Records with scene code:
-- START --

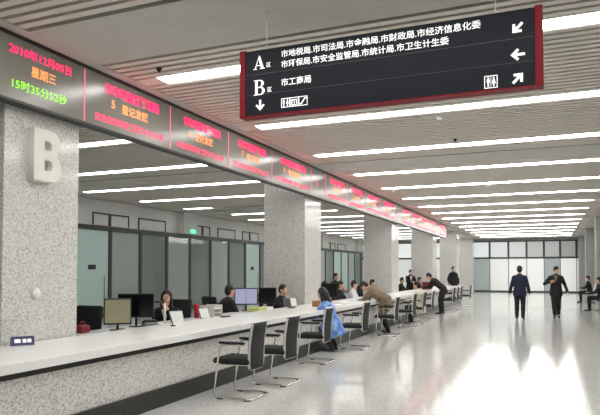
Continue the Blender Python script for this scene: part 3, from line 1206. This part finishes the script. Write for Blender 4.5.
    # shoes
    for s in 'LR':
        kn, an, td = legs[s]
        an = V(an)
        td = V(td).normalized()
        dn = V((0, 0, -1))
        dn = (dn - td * dn.dot(td)).normalized()
        sd = td.cross(dn)
        q = MB()
        secs = [(-0.065, 0.026, 0.026, -0.045), (-0.045, 0.036, 0.04, -0.035), (0.02, 0.04, 0.042, -0.038), (0.09, 0.044, 0.032, -0.05), (0.15, 0.042, 0.024, -0.058), (0.19, 0.028, 0.015, -0.066)]
        q.loft([(an + td * a - dn * c, sd, dn, rx, ry) for a, rx, ry, c in secs], 14)
        sh_ = q.build('shoe', M[shoes], root, True)
        sl_ = MB()
        sl_.loft([(an + td * a + dn * 0.074, sd, td, rx, 0.001 + 0) for a, rx in ((0, 0.01),)] * 1 + [], 12) if False else None
        if sole:
            sl2 = MB()
            sl2.loft([(an + td * 0.06 + dn * 0.066, sd, td, 0.042, 0.125), (an + td * 0.06 + dn * 0.08, sd, td, 0.042, 0.125)], 16)
            sl2.build('sole', M[sole], sh_)
    if open_shirt:
        v = MB()
        c = hip + up * 0.395
        a_ = fw * 0.128
        tri = [c + a_ * 1.06 - up * 0.15, c + a_ * 0.82 + up * 0.085 + lf * 0.06, c + a_ * 0.82 + up * 0.085 - lf * 0.06]
        vs = [v.bm.verts.new(p_ + fw * (0.016 + bulk)) for p_ in tri] + [v.bm.verts.new(p_ - fw * 0.02) for p_ in tri]
        v.bm.faces.new(vs[:3])
        v.bm.faces.new(vs[3:][::-1])
        for i in range(3):
            k_ = (i + 1) % 3
            v.bm.faces.new((vs[i], vs[k_], vs[3 + k_], vs[3 + i]))
        v.build('shirt', M[open_shirt], root)
    root.scale = (S, S, S)
    return root


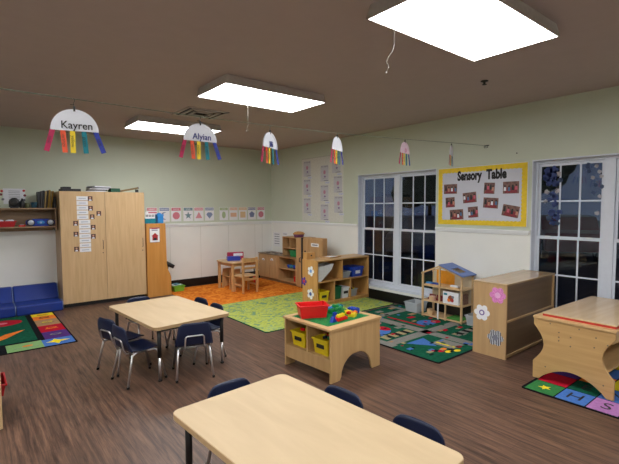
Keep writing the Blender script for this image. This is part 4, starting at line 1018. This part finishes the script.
# ------------------------------------------------------------------ activity table (right)
AX, AY = 3.815, 1.005; aw, al, ah = 1.14, .605, .545
t = thing('activity_table', 'wooden activity table with curved ends and a red-trimmed top, right edge', 'table', (AX-.04, AY-.005, .0085), R_(-2))
def endpanel():
    hw = al/2; P_ = []
    # going up the left side (y negative), local y centred
    def side(s):
        q = [(s*hw, .0), (s*hw, .15)]
        for k in range(9):
            a = PI*k/8; q.append((s*(hw-.085*math.sin(a)), .15+.32*k/8))
        q += [(s*hw, .48), (s*hw, ah-.02)]
        return q
    L_ = side(1); R = side(-1)
    bottom = [(-hw, 0), (-hw+.05, 0)]+[(-hw+.05+(al-.10)*k/16, .125*math.sin(PI*k/16)**.8) for k in range(1, 16)]+[(hw-.05, 0)]
    return bottom+L_+R[::-1][:-1]
EP = [(y+al/2, z) for y, z in endpanel()]
for x in (0, aw-.022):
    g = G(wood('activity_birch', (184, 146, 94), (200, 162, 108), 'y', 5, .4)); g.prismx(EP, x, x+.022); ep = g.done('end_panel', t, .004)
    for (y, z) in ((.40, .44), (.40, .40), (.31, .42), (.40, .37), (.31, .345), (.14, .38), (.05, .42), (.50, .12), (.07, .10), (.13, .46), (.25, .50), (.47, .50)):
        g = G(mat('bolt_grey', (110, 104, 90), .4, .6)); g.lathe([(.006, 0), (.006, .002)], 0, 0, 8, T((x-.002 if x == 0 else x+.022, y, z)) @ RY(90)); g.done('bolt', ep)
g = G(BIRCH); g.box(-.008, aw+.008, -.005, al+.005, ah-.02, ah); g.done('rim_frame', t, .003)
g = G(mat('red_trim', (190, 50, 40), .45)); g.box(.05, aw-.03, .015, al-.05, ah, ah+.018); g.done('red_trim', t, .001)
g = G(wood('activity_lid', (202, 172, 132), (214, 186, 148), 'x', 4, .25)); g.box(.045, aw-.025, .012, al-.045, ah+.018, ah+.03); g.done('lid', t, .002)
g = G(BIRCH); g.box(.022, aw-.022, .05, al-.05, .20, .216); g.done('lower_shelf', t)
g = G(BIRCH); g.box(.022, aw-.022, .02, .035, .43, ah-.02); g.box(.022, aw-.022, al-.035, al-.02, .43, ah-.02); g.done('apron', t)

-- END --

GIVEN PROBLEM: The images in the entries above should be left out; please reproduce exactly the lines from the first through the one containing "return root".

SOLUTION:
Continue the Blender Python script for this scene: part 3, from line 1206. This part finishes the script. Write for Blender 4.5.
    # shoes
    for s in 'LR':
        kn, an, td = legs[s]
        an = V(an)
        td = V(td).normalized()
        dn = V((0, 0, -1))
        dn = (dn - td * dn.dot(td)).normalized()
        sd = td.cross(dn)
        q = MB()
        secs = [(-0.065, 0.026, 0.026, -0.045), (-0.045, 0.036, 0.04, -0.035), (0.02, 0.04, 0.042, -0.038), (0.09, 0.044, 0.032, -0.05), (0.15, 0.042, 0.024, -0.058), (0.19, 0.028, 0.015, -0.066)]
        q.loft([(an + td * a - dn * c, sd, dn, rx, ry) for a, rx, ry, c in secs], 14)
        sh_ = q.build('shoe', M[shoes], root, True)
        sl_ = MB()
        sl_.loft([(an + td * a + dn * 0.074, sd, td, rx, 0.001 + 0) for a, rx in ((0, 0.01),)] * 1 + [], 12) if False else None
        if sole:
            sl2 = MB()
            sl2.loft([(an + td * 0.06 + dn * 0.066, sd, td, 0.042, 0.125), (an + td * 0.06 + dn * 0.08, sd, td, 0.042, 0.125)], 16)
            sl2.build('sole', M[sole], sh_)
    if open_shirt:
        v = MB()
        c = hip + up * 0.395
        a_ = fw * 0.128
        tri = [c + a_ * 1.06 - up * 0.15, c + a_ * 0.82 + up * 0.085 + lf * 0.06, c + a_ * 0.82 + up * 0.085 - lf * 0.06]
        vs = [v.bm.verts.new(p_ + fw * (0.016 + bulk)) for p_ in tri] + [v.bm.verts.new(p_ - fw * 0.02) for p_ in tri]
        v.bm.faces.new(vs[:3])
        v.bm.faces.new(vs[3:][::-1])
        for i in range(3):
            k_ = (i + 1) % 3
            v.bm.faces.new((vs[i], vs[k_], vs[3 + k_], vs[3 + i]))
        v.build('shirt', M[open_shirt], root)
    root.scale = (S, S, S)
    return root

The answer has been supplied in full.